Cowdery set to pay £2.8bn for AXA UK
RESOLUTION, the insurance buyout vehicle, will ask the London market to suspend its shares this morning as it negotiates a £2.8bn takeover of AXA’s UK life and pensions business.
The group, led by entrepreneur Clive Cowdery, will also give a brief update on talks with the French company. But a Rule 2.5 announcement providing full details of the transaction is not expected until next week as technical discussion are likely to run on into the coming weekend.
On Friday, Resolution confirmed its plan to buy most of AXA’s UK operations, including its protection, annuities and group pensions units, and merge them with Friends Provident. The estimated combined embedded value (EV) of the businesses would be £5.5bn. Cowdery aims to create a group with an EV of £10bn by 2011.

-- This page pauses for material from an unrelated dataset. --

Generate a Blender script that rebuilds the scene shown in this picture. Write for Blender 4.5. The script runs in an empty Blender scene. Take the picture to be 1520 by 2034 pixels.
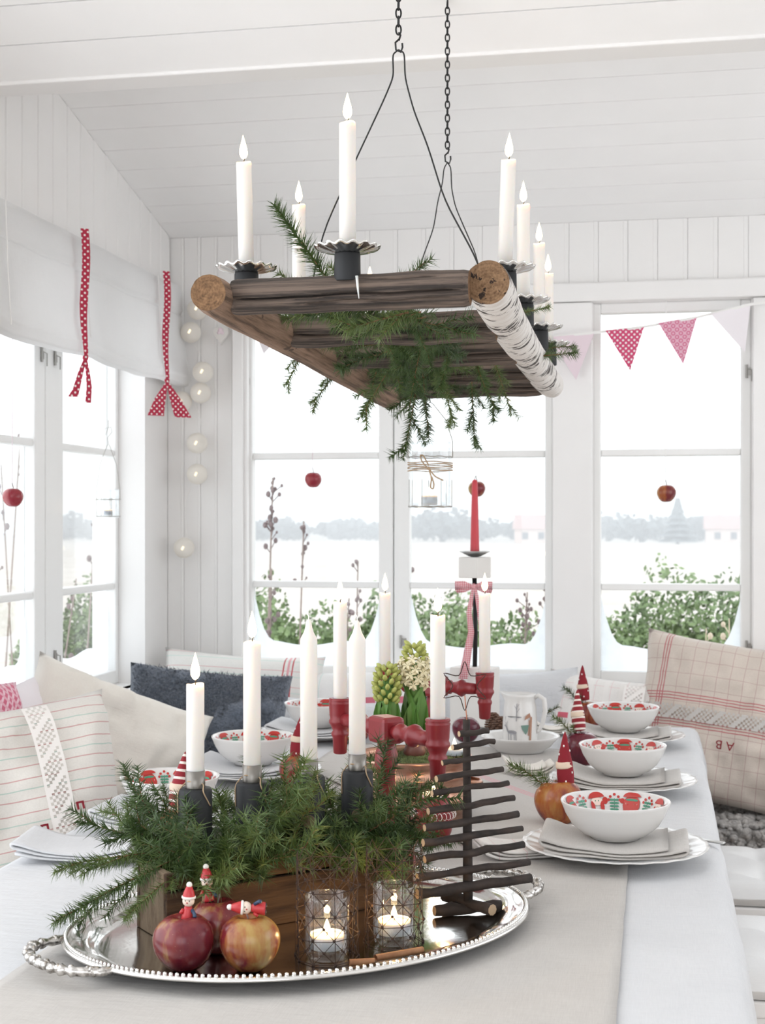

After a month of talks, Resolution and AXA took a break over the weekend in anticipation of a busy week ahead. Resolution’s deal team is being led by in-house experts Jon Hack, a former Lazard banker, and Elizabeth Gilbert, previously with Goldman Sachs. Citigroup is providing some outside advice. AXA is being advised by Credit Suisse.
Once its shares are suspended Resolution will be freed to put the idea to its institutional investors. Garnering their support will be crucial as they will be tapped for up to £2.8bn through a rights issue to fund the deal. Resolution is understood to be in advanced talks with investment banks to orchestrate the cash call, although none has yet been hired.
The news will placate analysts who have lost patience with Resolution’s quest to consolidate the insurance sector. Shares in Cowdery’s vehicle have fallen 32 per cent since the start of the year to 60.3p.
AXA UK plans to focus on its £6bn wealth management arm should the Resolution deal go through.
CLIVE COWDERY
RESOLUTION
RESOLUTION chairman Clive Cowdery has been a busy man.
As well as AXA, the insurance tycoon is known to have run the rule over the UK arms of Zurich, Aegon and Legal & General in recent months. As one market source puts it: “Resolution has been talking to everybody.”
He had an inkling AXA would be more open than most to the idea of divesting its British life and pensions business. The French group has been looking for some time to realise value from its “back book”, a long tail of legacy policies where contracts of insurance have been agreed but no terms or policy have been issued to the customer. AXA has also been open about its desire to plough capital into higher-growth markets such as Asia.
A deal would ease pressure on Cowdery, who already possesses a £160m fortune from the sale of the first incarnation of Resolution to Pearl for £5bn in 2007. The 47-year-old aims to create value for shareholders by buying up life companies and knocking together their back office functions, saving money.
After AXA UK, Resolution needs to make at least one more big purchase before 2011 to meet the timeframe promised to investors.